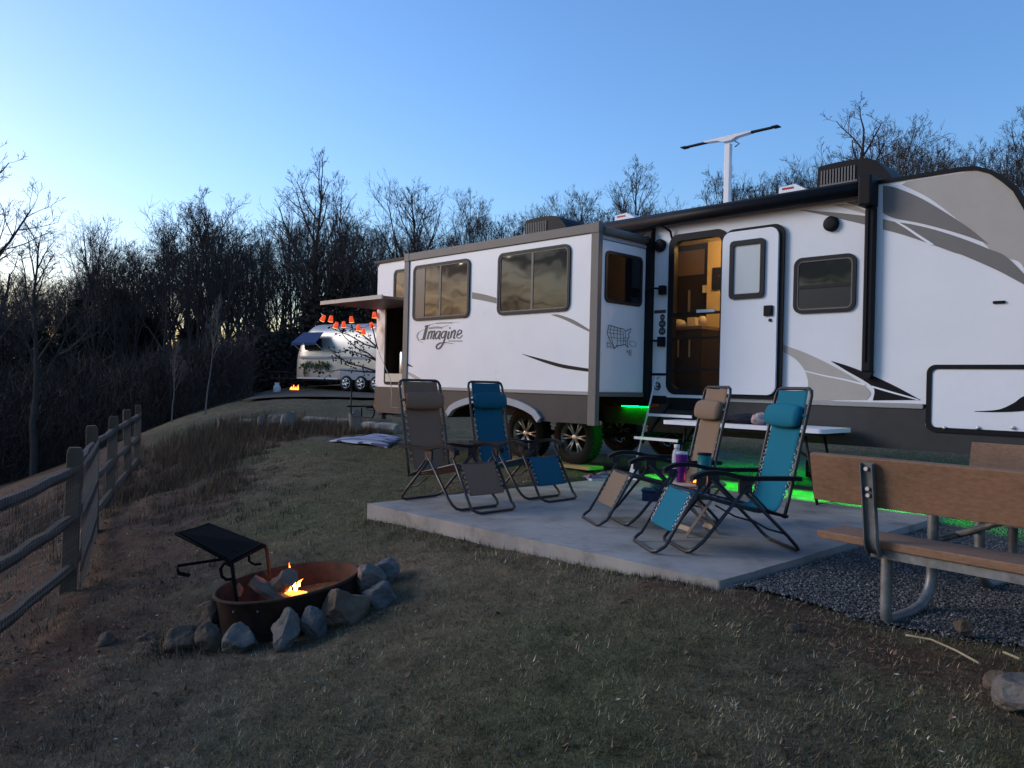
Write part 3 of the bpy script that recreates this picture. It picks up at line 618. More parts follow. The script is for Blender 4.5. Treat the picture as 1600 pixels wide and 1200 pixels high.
band('grey_swoosh', 'stripe_grey', [Z5(590, 640), Z5(650, 634), Z5(700, 628)], [Z5(590, 642), Z5(650, 662), Z5(700, 676)])
band('tan_swoosh', 'stripe_tan', [Z5(520, 655), Z5(600, 650), Z5(660, 670), Z5(705, 690)], [Z5(520, 658), Z5(600, 678), Z5(660, 695), Z5(705, 706)], d=.0025)
# lower tan leaf and black blade left of the front hatch
band('tan_leaf', 'stripe_tan', [Z3(62, 748), Z3(150, 780), Z3(250, 828), Z3(340, 880), Z3(400, 930), Z3(385, 962)], [Z3(62, 775), Z3(110, 805), Z3(145, 850), Z3(157, 905), Z3(140, 962), Z3(270, 962)])
band('white_line', 'stripe_white', [Z3(140, 846), Z3(220, 865), Z3(300, 880), Z3(380, 900)], [Z3(140, 850), Z3(220, 870), Z3(300, 886), Z3(380, 907)], d=.0055)
band('black_blade', 'stripe_black', [Z3(248, 810), Z3(320, 832), Z3(420, 872), Z3(510, 915), Z3(596, 962)], [Z3(248, 812), Z3(310, 850), Z3(380, 890), Z3(415, 920), Z3(410, 964)])
band('white_line', 'stripe_white', [Z3(405, 906), Z3(470, 925), Z3(540, 945), Z3(590, 960)], [Z3(412, 915), Z3(470, 932), Z3(540, 951), Z3(585, 963)], d=.0055)
# slide face graphics
def sband(name, mt, top, bot, d=.0065, t=ST):
    a = smooth([W(*p, t) for p in top]); b = smooth([W(*p, t) for p in bot])
    return MB().prism(a + b[::-1], t - d, t - d + .002, wl).build(name, mt, slide)
sband('grey_swoosh', 'stripe_grey', [Z1(534, 410), Z1(590, 420), Z1(648, 436)], [Z1(534, 440), Z1(590, 450), Z1(648, 463)])
sband('grey_swoosh', 'stripe_grey', [Z1(905, 515), Z1(940, 515), Z1(1010, 540), Z1(1084, 585)], [Z1(905, 516), Z1(970, 540), Z1(1030, 570), Z1(1084, 596)])
sband('black_blade', 'stripe_black', [Z1(770, 699), Z1(860, 722), Z1(960, 748), Z1(1082, 768)], [Z1(770, 701), Z1(860, 735), Z1(960, 765), Z1(1082, 783)])
sband('black_blade', 'stripe_black', [Z1(214, 735), Z1(240, 748), Z1(258, 760)], [Z1(214, 742), Z1(236, 755), Z1(258, 761)])
sband('tan_swoosh', 'stripe_tan', [Z1(214, 775), Z1(260, 795), Z1(330, 835), Z1(420, 862)], [Z1(214, 782), Z1(260, 812), Z1(330, 848), Z1(420, 868)])
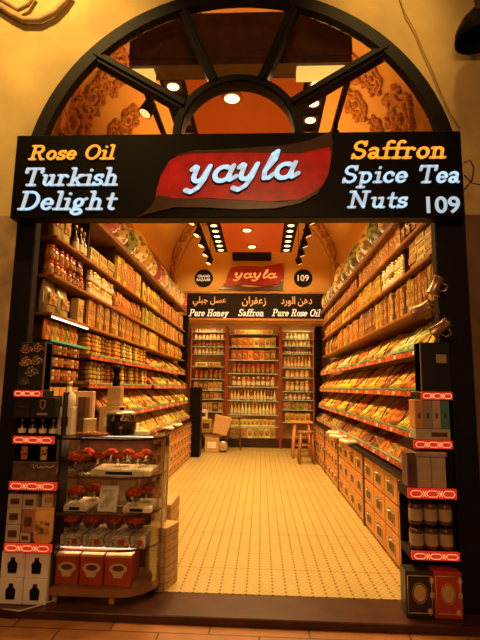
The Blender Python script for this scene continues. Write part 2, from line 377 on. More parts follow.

▬▬▬

▶ **TASK TO COMPLETE**
Without including the pictures, return each record above exactly as it stands.

▶ **ANSWER BELOW**
Write part 3 of the bpy script that recreates this picture. It picks up at line 618. More parts follow. The script is for Blender 4.5. Treat the picture as 1600 pixels wide and 1200 pixels high.
band('grey_swoosh', 'stripe_grey', [Z5(590, 640), Z5(650, 634), Z5(700, 628)], [Z5(590, 642), Z5(650, 662), Z5(700, 676)])
band('tan_swoosh', 'stripe_tan', [Z5(520, 655), Z5(600, 650), Z5(660, 670), Z5(705, 690)], [Z5(520, 658), Z5(600, 678), Z5(660, 695), Z5(705, 706)], d=.0025)
# lower tan leaf and black blade left of the front hatch
band('tan_leaf', 'stripe_tan', [Z3(62, 748), Z3(150, 780), Z3(250, 828), Z3(340, 880), Z3(400, 930), Z3(385, 962)], [Z3(62, 775), Z3(110, 805), Z3(145, 850), Z3(157, 905), Z3(140, 962), Z3(270, 962)])
band('white_line', 'stripe_white', [Z3(140, 846), Z3(220, 865), Z3(300, 880), Z3(380, 900)], [Z3(140, 850), Z3(220, 870), Z3(300, 886), Z3(380, 907)], d=.0055)
band('black_blade', 'stripe_black', [Z3(248, 810), Z3(320, 832), Z3(420, 872), Z3(510, 915), Z3(596, 962)], [Z3(248, 812), Z3(310, 850), Z3(380, 890), Z3(415, 920), Z3(410, 964)])
band('white_line', 'stripe_white', [Z3(405, 906), Z3(470, 925), Z3(540, 945), Z3(590, 960)], [Z3(412, 915), Z3(470, 932), Z3(540, 951), Z3(585, 963)], d=.0055)
# slide face graphics
def sband(name, mt, top, bot, d=.0065, t=ST):
    a = smooth([W(*p, t) for p in top]); b = smooth([W(*p, t) for p in bot])
    return MB().prism(a + b[::-1], t - d, t - d + .002, wl).build(name, mt, slide)
sband('grey_swoosh', 'stripe_grey', [Z1(534, 410), Z1(590, 420), Z1(648, 436)], [Z1(534, 440), Z1(590, 450), Z1(648, 463)])
sband('grey_swoosh', 'stripe_grey', [Z1(905, 515), Z1(940, 515), Z1(1010, 540), Z1(1084, 585)], [Z1(905, 516), Z1(970, 540), Z1(1030, 570), Z1(1084, 596)])
sband('black_blade', 'stripe_black', [Z1(770, 699), Z1(860, 722), Z1(960, 748), Z1(1082, 768)], [Z1(770, 701), Z1(860, 735), Z1(960, 765), Z1(1082, 783)])
sband('black_blade', 'stripe_black', [Z1(214, 735), Z1(240, 748), Z1(258, 760)], [Z1(214, 742), Z1(236, 755), Z1(258, 761)])
sband('tan_swoosh', 'stripe_tan', [Z1(214, 775), Z1(260, 795), Z1(330, 835), Z1(420, 862)], [Z1(214, 782), Z1(260, 812), Z1(330, 848), Z1(420, 868)])
The Blender Python script for this scene continues. Write part 2, from line 377 on. More parts follow.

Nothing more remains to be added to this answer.